◆ **Job**: It is required that all of the data be written out exactly.
###
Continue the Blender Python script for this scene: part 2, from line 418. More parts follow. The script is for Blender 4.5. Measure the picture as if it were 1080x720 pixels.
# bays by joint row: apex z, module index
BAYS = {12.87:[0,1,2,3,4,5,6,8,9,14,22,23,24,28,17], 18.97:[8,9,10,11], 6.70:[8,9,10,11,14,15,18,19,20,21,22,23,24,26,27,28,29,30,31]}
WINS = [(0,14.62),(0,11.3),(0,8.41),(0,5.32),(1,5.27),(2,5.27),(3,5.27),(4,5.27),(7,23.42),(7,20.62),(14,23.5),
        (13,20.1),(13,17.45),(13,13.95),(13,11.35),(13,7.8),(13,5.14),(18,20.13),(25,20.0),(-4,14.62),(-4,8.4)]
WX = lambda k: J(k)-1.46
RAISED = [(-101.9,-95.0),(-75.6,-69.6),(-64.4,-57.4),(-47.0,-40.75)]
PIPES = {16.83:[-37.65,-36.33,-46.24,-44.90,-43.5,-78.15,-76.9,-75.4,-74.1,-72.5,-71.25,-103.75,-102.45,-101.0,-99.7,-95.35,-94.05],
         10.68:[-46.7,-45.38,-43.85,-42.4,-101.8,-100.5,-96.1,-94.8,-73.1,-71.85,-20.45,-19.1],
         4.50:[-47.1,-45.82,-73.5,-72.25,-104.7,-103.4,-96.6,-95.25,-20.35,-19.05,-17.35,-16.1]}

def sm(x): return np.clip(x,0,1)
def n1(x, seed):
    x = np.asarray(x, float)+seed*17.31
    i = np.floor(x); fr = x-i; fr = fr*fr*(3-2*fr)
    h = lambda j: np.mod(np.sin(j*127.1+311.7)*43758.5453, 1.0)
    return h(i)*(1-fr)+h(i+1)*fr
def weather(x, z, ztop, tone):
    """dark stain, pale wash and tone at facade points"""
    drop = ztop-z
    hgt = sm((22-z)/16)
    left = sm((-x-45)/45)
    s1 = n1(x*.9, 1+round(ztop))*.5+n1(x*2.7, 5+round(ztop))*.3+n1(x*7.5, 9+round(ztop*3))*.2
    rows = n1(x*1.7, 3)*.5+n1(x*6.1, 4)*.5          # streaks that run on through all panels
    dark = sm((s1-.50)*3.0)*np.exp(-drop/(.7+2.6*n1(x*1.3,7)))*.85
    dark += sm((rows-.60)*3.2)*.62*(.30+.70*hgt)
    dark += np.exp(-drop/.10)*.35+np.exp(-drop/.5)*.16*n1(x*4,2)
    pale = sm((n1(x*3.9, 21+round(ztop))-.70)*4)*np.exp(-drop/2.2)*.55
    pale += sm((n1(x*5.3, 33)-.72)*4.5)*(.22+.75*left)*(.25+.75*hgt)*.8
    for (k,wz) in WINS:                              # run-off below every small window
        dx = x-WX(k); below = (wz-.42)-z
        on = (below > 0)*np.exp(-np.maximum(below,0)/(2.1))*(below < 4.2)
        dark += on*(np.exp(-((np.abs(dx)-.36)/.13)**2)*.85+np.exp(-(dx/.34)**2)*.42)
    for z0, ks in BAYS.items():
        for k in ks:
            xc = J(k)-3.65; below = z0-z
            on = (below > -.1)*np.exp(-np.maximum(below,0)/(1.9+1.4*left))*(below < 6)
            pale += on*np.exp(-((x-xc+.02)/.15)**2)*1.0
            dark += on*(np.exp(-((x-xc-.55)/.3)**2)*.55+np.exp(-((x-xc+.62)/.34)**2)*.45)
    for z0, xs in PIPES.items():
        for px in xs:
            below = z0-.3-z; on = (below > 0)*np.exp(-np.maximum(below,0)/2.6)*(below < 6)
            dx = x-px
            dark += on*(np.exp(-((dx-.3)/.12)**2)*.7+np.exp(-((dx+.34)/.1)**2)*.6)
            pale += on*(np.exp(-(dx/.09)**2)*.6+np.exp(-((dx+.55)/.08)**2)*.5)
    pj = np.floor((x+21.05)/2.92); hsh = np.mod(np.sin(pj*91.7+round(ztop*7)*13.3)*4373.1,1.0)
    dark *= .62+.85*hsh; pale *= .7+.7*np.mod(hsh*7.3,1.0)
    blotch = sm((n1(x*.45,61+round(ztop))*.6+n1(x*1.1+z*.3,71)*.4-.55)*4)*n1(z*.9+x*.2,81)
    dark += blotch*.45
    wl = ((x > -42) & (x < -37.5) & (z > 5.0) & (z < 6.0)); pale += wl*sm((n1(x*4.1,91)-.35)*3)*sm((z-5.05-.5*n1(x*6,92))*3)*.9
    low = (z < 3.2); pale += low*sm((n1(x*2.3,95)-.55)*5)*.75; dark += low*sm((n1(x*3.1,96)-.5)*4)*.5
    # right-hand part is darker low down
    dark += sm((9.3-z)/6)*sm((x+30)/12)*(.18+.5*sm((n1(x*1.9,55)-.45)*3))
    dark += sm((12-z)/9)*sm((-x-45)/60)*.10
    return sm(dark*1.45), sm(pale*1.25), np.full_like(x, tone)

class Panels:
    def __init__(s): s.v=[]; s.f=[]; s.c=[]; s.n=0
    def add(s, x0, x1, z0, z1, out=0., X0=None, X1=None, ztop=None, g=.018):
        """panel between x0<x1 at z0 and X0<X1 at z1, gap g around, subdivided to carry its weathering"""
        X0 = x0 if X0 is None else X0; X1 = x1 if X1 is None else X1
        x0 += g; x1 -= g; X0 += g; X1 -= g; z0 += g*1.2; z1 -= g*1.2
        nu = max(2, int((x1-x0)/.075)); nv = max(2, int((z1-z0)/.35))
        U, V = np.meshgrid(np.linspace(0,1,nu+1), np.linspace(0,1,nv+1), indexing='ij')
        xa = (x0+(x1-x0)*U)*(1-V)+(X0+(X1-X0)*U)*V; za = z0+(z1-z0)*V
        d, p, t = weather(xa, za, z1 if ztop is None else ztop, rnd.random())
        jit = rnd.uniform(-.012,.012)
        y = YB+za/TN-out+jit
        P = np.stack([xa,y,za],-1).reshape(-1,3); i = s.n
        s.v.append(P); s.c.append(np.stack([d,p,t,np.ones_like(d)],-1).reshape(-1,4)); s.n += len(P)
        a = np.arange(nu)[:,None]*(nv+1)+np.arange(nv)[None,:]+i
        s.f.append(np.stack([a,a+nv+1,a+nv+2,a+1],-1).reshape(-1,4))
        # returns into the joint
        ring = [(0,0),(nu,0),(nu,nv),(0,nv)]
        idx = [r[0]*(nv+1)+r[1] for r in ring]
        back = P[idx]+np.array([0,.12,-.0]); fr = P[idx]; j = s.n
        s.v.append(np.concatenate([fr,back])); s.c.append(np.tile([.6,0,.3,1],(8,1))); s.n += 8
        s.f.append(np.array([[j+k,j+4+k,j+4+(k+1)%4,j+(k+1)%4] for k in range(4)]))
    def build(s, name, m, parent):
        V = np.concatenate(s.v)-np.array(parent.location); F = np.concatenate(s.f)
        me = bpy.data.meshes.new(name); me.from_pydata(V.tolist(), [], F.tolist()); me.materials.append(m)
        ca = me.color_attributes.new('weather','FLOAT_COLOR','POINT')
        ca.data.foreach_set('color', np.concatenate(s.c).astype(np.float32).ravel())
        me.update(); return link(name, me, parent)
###
◆ **Expected answer**:
Continue the Blender Python script for this scene: part 2, from line 418. More parts follow. The script is for Blender 4.5. Measure the picture as if it were 1080x720 pixels.
# bays by joint row: apex z, module index
BAYS = {12.87:[0,1,2,3,4,5,6,8,9,14,22,23,24,28,17], 18.97:[8,9,10,11], 6.70:[8,9,10,11,14,15,18,19,20,21,22,23,24,26,27,28,29,30,31]}
WINS = [(0,14.62),(0,11.3),(0,8.41),(0,5.32),(1,5.27),(2,5.27),(3,5.27),(4,5.27),(7,23.42),(7,20.62),(14,23.5),
        (13,20.1),(13,17.45),(13,13.95),(13,11.35),(13,7.8),(13,5.14),(18,20.13),(25,20.0),(-4,14.62),(-4,8.4)]
WX = lambda k: J(k)-1.46
RAISED = [(-101.9,-95.0),(-75.6,-69.6),(-64.4,-57.4),(-47.0,-40.75)]
PIPES = {16.83:[-37.65,-36.33,-46.24,-44.90,-43.5,-78.15,-76.9,-75.4,-74.1,-72.5,-71.25,-103.75,-102.45,-101.0,-99.7,-95.35,-94.05],
         10.68:[-46.7,-45.38,-43.85,-42.4,-101.8,-100.5,-96.1,-94.8,-73.1,-71.85,-20.45,-19.1],
         4.50:[-47.1,-45.82,-73.5,-72.25,-104.7,-103.4,-96.6,-95.25,-20.35,-19.05,-17.35,-16.1]}

def sm(x): return np.clip(x,0,1)
def n1(x, seed):
    x = np.asarray(x, float)+seed*17.31
    i = np.floor(x); fr = x-i; fr = fr*fr*(3-2*fr)
    h = lambda j: np.mod(np.sin(j*127.1+311.7)*43758.5453, 1.0)
    return h(i)*(1-fr)+h(i+1)*fr
def weather(x, z, ztop, tone):
    """dark stain, pale wash and tone at facade points"""
    drop = ztop-z
    hgt = sm((22-z)/16)
    left = sm((-x-45)/45)
    s1 = n1(x*.9, 1+round(ztop))*.5+n1(x*2.7, 5+round(ztop))*.3+n1(x*7.5, 9+round(ztop*3))*.2
    rows = n1(x*1.7, 3)*.5+n1(x*6.1, 4)*.5          # streaks that run on through all panels
    dark = sm((s1-.50)*3.0)*np.exp(-drop/(.7+2.6*n1(x*1.3,7)))*.85
    dark += sm((rows-.60)*3.2)*.62*(.30+.70*hgt)
    dark += np.exp(-drop/.10)*.35+np.exp(-drop/.5)*.16*n1(x*4,2)
    pale = sm((n1(x*3.9, 21+round(ztop))-.70)*4)*np.exp(-drop/2.2)*.55
    pale += sm((n1(x*5.3, 33)-.72)*4.5)*(.22+.75*left)*(.25+.75*hgt)*.8
    for (k,wz) in WINS:                              # run-off below every small window
        dx = x-WX(k); below = (wz-.42)-z
        on = (below > 0)*np.exp(-np.maximum(below,0)/(2.1))*(below < 4.2)
        dark += on*(np.exp(-((np.abs(dx)-.36)/.13)**2)*.85+np.exp(-(dx/.34)**2)*.42)
    for z0, ks in BAYS.items():
        for k in ks:
            xc = J(k)-3.65; below = z0-z
            on = (below > -.1)*np.exp(-np.maximum(below,0)/(1.9+1.4*left))*(below < 6)
            pale += on*np.exp(-((x-xc+.02)/.15)**2)*1.0
            dark += on*(np.exp(-((x-xc-.55)/.3)**2)*.55+np.exp(-((x-xc+.62)/.34)**2)*.45)
    for z0, xs in PIPES.items():
        for px in xs:
            below = z0-.3-z; on = (below > 0)*np.exp(-np.maximum(below,0)/2.6)*(below < 6)
            dx = x-px
            dark += on*(np.exp(-((dx-.3)/.12)**2)*.7+np.exp(-((dx+.34)/.1)**2)*.6)
            pale += on*(np.exp(-(dx/.09)**2)*.6+np.exp(-((dx+.55)/.08)**2)*.5)
    pj = np.floor((x+21.05)/2.92); hsh = np.mod(np.sin(pj*91.7+round(ztop*7)*13.3)*4373.1,1.0)
    dark *= .62+.85*hsh; pale *= .7+.7*np.mod(hsh*7.3,1.0)
    blotch = sm((n1(x*.45,61+round(ztop))*.6+n1(x*1.1+z*.3,71)*.4-.55)*4)*n1(z*.9+x*.2,81)
    dark += blotch*.45
    wl = ((x > -42) & (x < -37.5) & (z > 5.0) & (z < 6.0)); pale += wl*sm((n1(x*4.1,91)-.35)*3)*sm((z-5.05-.5*n1(x*6,92))*3)*.9
    low = (z < 3.2); pale += low*sm((n1(x*2.3,95)-.55)*5)*.75; dark += low*sm((n1(x*3.1,96)-.5)*4)*.5
    # right-hand part is darker low down
    dark += sm((9.3-z)/6)*sm((x+30)/12)*(.18+.5*sm((n1(x*1.9,55)-.45)*3))
    dark += sm((12-z)/9)*sm((-x-45)/60)*.10
    return sm(dark*1.45), sm(pale*1.25), np.full_like(x, tone)

class Panels:
    def __init__(s): s.v=[]; s.f=[]; s.c=[]; s.n=0
    def add(s, x0, x1, z0, z1, out=0., X0=None, X1=None, ztop=None, g=.018):
        """panel between x0<x1 at z0 and X0<X1 at z1, gap g around, subdivided to carry its weathering"""
        X0 = x0 if X0 is None else X0; X1 = x1 if X1 is None else X1
        x0 += g; x1 -= g; X0 += g; X1 -= g; z0 += g*1.2; z1 -= g*1.2
        nu = max(2, int((x1-x0)/.075)); nv = max(2, int((z1-z0)/.35))
        U, V = np.meshgrid(np.linspace(0,1,nu+1), np.linspace(0,1,nv+1), indexing='ij')
        xa = (x0+(x1-x0)*U)*(1-V)+(X0+(X1-X0)*U)*V; za = z0+(z1-z0)*V
        d, p, t = weather(xa, za, z1 if ztop is None else ztop, rnd.random())
        jit = rnd.uniform(-.012,.012)
        y = YB+za/TN-out+jit
        P = np.stack([xa,y,za],-1).reshape(-1,3); i = s.n
        s.v.append(P); s.c.append(np.stack([d,p,t,np.ones_like(d)],-1).reshape(-1,4)); s.n += len(P)
        a = np.arange(nu)[:,None]*(nv+1)+np.arange(nv)[None,:]+i
        s.f.append(np.stack([a,a+nv+1,a+nv+2,a+1],-1).reshape(-1,4))
        # returns into the joint
        ring = [(0,0),(nu,0),(nu,nv),(0,nv)]
        idx = [r[0]*(nv+1)+r[1] for r in ring]
        back = P[idx]+np.array([0,.12,-.0]); fr = P[idx]; j = s.n
        s.v.append(np.concatenate([fr,back])); s.c.append(np.tile([.6,0,.3,1],(8,1))); s.n += 8
        s.f.append(np.array([[j+k,j+4+k,j+4+(k+1)%4,j+(k+1)%4] for k in range(4)]))
    def build(s, name, m, parent):
        V = np.concatenate(s.v)-np.array(parent.location); F = np.concatenate(s.f)
        me = bpy.data.meshes.new(name); me.from_pydata(V.tolist(), [], F.tolist()); me.materials.append(m)
        ca = me.color_attributes.new('weather','FLOAT_COLOR','POINT')
        ca.data.foreach_set('color', np.concatenate(s.c).astype(np.float32).ravel())
        me.update(); return link(name, me, parent)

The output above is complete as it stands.